Description of the task: Locate, in the data below, the line that contains "Write part 3 of" and the line that contains "PADZ = 0.0040"; reproduce exactly those two lines and every line between them, nothing more.

Provided records:
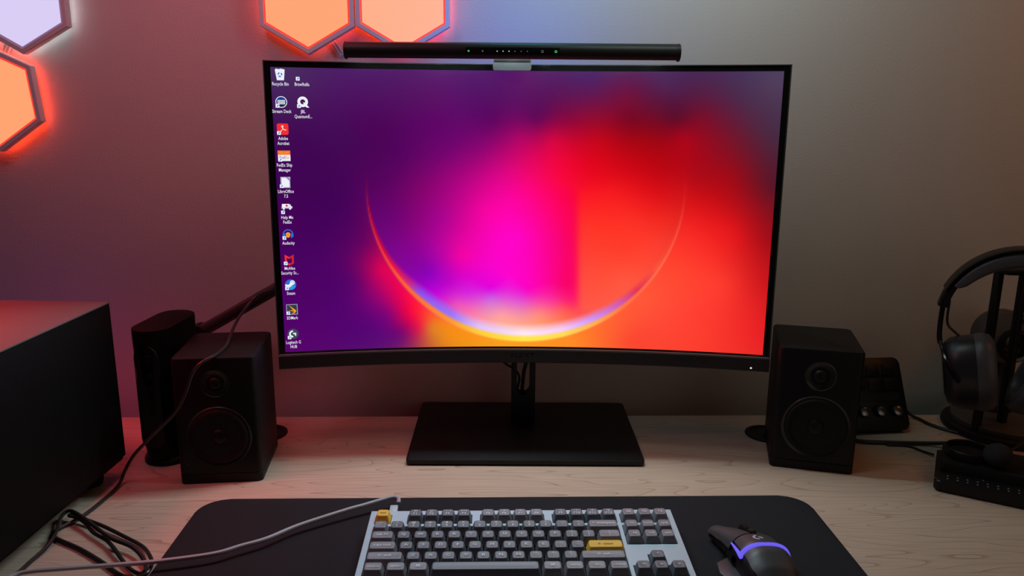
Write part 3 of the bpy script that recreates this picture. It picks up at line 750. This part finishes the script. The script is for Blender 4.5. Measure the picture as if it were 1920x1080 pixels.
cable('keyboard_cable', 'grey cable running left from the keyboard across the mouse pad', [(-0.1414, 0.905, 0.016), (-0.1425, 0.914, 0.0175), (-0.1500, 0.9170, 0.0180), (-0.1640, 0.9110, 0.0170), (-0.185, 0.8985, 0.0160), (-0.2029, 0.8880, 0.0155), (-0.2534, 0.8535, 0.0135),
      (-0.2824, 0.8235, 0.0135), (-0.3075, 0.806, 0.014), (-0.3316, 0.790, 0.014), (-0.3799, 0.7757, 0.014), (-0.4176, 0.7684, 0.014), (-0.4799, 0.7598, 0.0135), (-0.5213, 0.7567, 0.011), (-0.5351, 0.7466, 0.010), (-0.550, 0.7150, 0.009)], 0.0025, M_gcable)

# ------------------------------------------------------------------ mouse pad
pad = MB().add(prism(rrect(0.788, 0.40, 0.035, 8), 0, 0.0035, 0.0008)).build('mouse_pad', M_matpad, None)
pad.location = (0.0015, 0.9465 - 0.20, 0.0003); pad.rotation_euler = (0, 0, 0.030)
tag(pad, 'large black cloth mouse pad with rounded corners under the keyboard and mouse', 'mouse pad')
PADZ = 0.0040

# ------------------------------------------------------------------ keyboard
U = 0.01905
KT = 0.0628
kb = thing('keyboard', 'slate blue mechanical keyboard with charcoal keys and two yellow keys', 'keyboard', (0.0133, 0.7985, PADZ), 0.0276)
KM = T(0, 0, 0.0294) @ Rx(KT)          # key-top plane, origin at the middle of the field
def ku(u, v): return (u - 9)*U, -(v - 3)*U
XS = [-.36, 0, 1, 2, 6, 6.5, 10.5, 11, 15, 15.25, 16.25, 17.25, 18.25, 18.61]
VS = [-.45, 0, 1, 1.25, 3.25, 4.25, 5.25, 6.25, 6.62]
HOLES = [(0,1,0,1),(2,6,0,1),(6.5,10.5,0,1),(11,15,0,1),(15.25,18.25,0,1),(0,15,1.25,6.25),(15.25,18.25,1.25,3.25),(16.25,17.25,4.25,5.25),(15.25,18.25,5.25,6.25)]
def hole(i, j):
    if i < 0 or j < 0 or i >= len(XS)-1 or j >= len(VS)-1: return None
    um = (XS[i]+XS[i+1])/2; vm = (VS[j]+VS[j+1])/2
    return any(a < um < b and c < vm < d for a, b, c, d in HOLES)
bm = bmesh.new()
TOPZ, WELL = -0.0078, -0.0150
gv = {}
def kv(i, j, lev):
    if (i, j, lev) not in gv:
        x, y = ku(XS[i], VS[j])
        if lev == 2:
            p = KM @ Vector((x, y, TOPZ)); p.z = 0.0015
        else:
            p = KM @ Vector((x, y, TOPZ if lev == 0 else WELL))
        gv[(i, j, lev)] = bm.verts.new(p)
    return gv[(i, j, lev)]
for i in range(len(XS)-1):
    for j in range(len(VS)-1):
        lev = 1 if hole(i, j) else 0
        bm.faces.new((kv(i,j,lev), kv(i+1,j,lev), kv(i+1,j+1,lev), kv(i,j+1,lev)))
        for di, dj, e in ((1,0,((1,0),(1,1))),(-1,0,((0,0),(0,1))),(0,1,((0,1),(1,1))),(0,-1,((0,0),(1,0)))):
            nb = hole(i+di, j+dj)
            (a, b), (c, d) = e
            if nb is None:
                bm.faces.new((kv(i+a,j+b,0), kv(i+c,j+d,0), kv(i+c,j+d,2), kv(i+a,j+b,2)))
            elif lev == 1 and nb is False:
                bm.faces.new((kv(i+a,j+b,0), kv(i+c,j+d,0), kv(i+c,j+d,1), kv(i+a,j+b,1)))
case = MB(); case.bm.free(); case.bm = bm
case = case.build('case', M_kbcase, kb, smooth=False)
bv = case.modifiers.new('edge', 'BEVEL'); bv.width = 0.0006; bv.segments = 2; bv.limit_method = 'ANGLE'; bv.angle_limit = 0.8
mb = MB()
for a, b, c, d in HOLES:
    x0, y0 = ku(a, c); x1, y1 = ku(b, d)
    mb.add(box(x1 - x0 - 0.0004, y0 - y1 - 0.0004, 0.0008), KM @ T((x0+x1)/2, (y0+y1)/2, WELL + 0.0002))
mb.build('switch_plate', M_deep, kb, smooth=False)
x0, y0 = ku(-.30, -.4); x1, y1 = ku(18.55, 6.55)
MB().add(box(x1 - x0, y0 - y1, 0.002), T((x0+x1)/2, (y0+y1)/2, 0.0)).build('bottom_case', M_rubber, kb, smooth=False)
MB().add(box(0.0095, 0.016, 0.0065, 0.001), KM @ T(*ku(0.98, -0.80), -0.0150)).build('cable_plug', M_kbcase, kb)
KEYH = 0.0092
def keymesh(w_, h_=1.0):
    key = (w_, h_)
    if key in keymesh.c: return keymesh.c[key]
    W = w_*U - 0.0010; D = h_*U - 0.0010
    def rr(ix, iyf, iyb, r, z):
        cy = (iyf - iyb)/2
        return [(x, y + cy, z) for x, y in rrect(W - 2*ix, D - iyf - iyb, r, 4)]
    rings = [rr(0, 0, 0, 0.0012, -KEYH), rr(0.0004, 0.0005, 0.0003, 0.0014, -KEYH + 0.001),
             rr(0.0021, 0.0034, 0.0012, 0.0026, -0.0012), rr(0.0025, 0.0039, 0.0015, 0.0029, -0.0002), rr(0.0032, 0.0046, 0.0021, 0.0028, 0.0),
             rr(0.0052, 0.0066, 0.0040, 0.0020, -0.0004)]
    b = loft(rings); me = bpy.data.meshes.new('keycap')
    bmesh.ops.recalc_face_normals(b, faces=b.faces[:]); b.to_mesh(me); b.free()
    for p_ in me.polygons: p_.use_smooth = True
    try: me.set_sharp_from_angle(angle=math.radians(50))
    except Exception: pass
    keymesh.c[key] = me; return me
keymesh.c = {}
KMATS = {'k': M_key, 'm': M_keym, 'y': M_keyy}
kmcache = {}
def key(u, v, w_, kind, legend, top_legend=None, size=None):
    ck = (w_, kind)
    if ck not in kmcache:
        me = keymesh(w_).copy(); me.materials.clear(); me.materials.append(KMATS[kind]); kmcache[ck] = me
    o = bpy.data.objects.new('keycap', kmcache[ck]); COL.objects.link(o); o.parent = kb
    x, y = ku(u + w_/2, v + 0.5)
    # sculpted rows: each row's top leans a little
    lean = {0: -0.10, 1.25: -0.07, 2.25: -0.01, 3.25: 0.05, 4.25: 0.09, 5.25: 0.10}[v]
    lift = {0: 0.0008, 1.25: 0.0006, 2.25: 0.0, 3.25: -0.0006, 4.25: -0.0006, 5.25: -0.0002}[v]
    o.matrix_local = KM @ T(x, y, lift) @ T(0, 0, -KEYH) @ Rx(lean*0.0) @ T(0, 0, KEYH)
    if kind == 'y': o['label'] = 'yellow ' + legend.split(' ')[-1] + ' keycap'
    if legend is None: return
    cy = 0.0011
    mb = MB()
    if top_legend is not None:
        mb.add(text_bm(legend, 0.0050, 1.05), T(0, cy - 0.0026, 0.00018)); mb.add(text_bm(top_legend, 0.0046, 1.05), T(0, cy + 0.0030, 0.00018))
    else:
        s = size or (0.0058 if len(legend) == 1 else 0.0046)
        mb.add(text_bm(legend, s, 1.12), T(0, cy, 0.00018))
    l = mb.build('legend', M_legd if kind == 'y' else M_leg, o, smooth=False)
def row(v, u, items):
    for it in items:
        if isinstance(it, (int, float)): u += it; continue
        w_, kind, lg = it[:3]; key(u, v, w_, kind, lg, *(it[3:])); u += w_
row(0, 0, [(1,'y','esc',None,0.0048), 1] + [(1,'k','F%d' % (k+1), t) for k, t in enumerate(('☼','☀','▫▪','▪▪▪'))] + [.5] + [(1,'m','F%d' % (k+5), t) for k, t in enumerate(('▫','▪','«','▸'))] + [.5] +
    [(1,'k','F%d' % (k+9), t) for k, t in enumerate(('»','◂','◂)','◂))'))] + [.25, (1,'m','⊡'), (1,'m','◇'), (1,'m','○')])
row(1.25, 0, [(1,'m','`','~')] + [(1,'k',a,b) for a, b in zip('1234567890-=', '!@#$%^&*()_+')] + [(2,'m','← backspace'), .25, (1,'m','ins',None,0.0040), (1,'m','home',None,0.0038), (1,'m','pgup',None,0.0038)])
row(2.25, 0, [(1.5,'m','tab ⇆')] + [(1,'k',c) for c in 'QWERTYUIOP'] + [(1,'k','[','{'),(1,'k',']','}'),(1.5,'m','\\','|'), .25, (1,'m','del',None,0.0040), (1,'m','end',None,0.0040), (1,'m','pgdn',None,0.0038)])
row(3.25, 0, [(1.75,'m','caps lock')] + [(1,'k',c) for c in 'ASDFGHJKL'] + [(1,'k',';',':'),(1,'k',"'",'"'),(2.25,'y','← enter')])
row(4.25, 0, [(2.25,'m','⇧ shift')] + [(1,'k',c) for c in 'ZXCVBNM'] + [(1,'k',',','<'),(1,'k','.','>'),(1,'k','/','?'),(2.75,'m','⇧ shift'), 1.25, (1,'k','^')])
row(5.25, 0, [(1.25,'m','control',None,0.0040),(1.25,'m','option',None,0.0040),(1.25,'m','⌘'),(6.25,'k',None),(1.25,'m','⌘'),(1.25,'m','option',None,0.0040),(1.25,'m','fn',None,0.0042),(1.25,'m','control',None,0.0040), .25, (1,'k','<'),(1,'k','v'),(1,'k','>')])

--

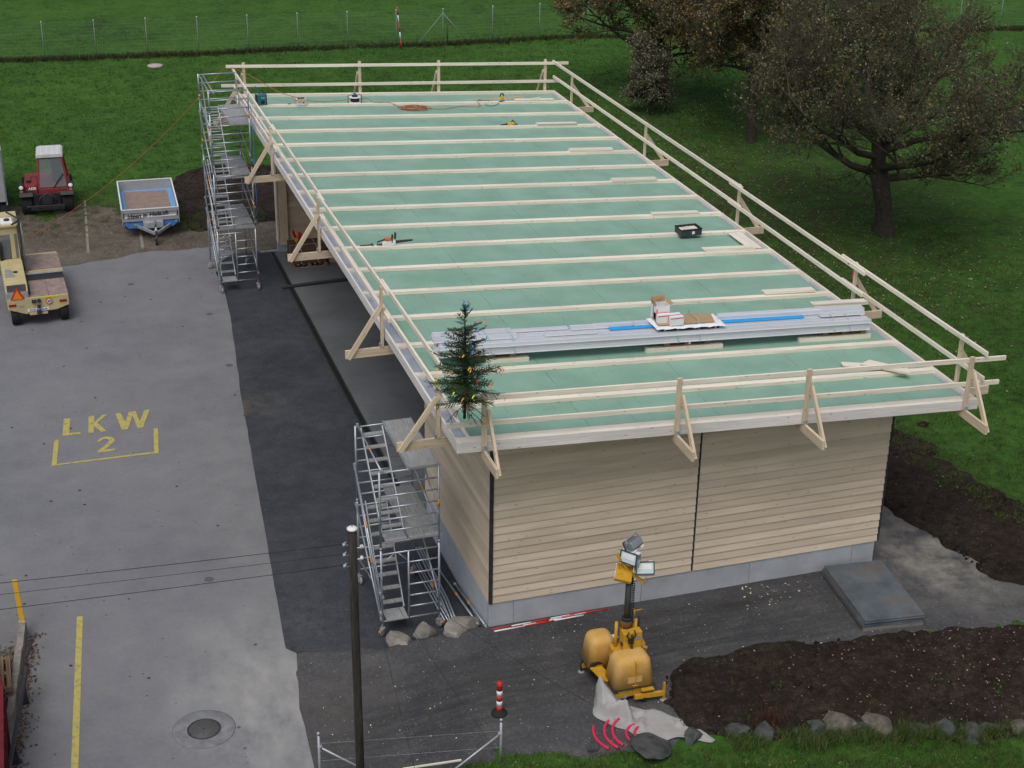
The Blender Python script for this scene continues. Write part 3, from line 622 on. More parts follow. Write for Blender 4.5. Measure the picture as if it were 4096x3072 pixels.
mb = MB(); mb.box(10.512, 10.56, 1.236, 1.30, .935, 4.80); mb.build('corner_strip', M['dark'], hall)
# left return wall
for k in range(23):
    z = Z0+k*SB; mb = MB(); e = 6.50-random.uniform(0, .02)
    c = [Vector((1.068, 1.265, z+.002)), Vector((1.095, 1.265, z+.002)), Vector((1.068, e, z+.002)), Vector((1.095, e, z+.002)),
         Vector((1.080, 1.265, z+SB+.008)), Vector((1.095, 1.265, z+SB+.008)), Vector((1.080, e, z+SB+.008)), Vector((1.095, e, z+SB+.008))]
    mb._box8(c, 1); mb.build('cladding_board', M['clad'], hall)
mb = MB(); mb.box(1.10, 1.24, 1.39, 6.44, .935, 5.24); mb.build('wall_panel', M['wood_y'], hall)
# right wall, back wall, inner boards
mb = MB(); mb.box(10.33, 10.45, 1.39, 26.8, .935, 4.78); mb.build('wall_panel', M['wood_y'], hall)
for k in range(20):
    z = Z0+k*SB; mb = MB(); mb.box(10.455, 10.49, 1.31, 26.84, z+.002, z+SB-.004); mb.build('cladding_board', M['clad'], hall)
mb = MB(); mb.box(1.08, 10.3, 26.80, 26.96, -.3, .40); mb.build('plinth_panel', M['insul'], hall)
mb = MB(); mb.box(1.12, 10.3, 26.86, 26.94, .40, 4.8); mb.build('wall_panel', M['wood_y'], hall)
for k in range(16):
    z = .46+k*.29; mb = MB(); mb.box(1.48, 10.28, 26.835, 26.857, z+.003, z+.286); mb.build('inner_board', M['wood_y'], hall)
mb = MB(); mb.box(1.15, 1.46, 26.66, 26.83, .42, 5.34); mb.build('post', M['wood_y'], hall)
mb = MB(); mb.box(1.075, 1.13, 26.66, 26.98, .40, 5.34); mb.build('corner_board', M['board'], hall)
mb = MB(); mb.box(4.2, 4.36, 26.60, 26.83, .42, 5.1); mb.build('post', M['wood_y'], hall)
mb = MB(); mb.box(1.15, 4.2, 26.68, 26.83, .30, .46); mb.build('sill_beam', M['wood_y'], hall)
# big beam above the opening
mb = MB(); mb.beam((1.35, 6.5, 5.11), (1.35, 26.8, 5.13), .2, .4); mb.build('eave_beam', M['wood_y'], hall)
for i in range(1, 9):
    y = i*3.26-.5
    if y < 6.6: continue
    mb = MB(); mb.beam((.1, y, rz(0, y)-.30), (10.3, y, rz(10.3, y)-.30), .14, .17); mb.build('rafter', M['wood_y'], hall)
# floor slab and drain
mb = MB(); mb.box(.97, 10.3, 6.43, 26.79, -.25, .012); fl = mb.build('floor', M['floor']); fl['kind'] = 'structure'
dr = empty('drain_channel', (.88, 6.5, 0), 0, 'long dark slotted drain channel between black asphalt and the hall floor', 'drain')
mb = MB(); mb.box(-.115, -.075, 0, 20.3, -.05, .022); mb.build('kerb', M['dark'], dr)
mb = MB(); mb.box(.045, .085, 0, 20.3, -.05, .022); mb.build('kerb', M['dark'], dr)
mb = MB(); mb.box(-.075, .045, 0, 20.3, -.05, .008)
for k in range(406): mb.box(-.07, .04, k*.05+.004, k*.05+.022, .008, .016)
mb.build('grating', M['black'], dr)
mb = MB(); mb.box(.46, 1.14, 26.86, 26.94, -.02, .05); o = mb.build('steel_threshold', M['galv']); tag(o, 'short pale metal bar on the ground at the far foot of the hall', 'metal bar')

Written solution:
Write part 3 of the bpy script that recreates this picture. It picks up at line 750. This part finishes the script. The script is for Blender 4.5. Measure the picture as if it were 1920x1080 pixels.
cable('keyboard_cable', 'grey cable running left from the keyboard across the mouse pad', [(-0.1414, 0.905, 0.016), (-0.1425, 0.914, 0.0175), (-0.1500, 0.9170, 0.0180), (-0.1640, 0.9110, 0.0170), (-0.185, 0.8985, 0.0160), (-0.2029, 0.8880, 0.0155), (-0.2534, 0.8535, 0.0135),
      (-0.2824, 0.8235, 0.0135), (-0.3075, 0.806, 0.014), (-0.3316, 0.790, 0.014), (-0.3799, 0.7757, 0.014), (-0.4176, 0.7684, 0.014), (-0.4799, 0.7598, 0.0135), (-0.5213, 0.7567, 0.011), (-0.5351, 0.7466, 0.010), (-0.550, 0.7150, 0.009)], 0.0025, M_gcable)

# ------------------------------------------------------------------ mouse pad
pad = MB().add(prism(rrect(0.788, 0.40, 0.035, 8), 0, 0.0035, 0.0008)).build('mouse_pad', M_matpad, None)
pad.location = (0.0015, 0.9465 - 0.20, 0.0003); pad.rotation_euler = (0, 0, 0.030)
tag(pad, 'large black cloth mouse pad with rounded corners under the keyboard and mouse', 'mouse pad')
PADZ = 0.0040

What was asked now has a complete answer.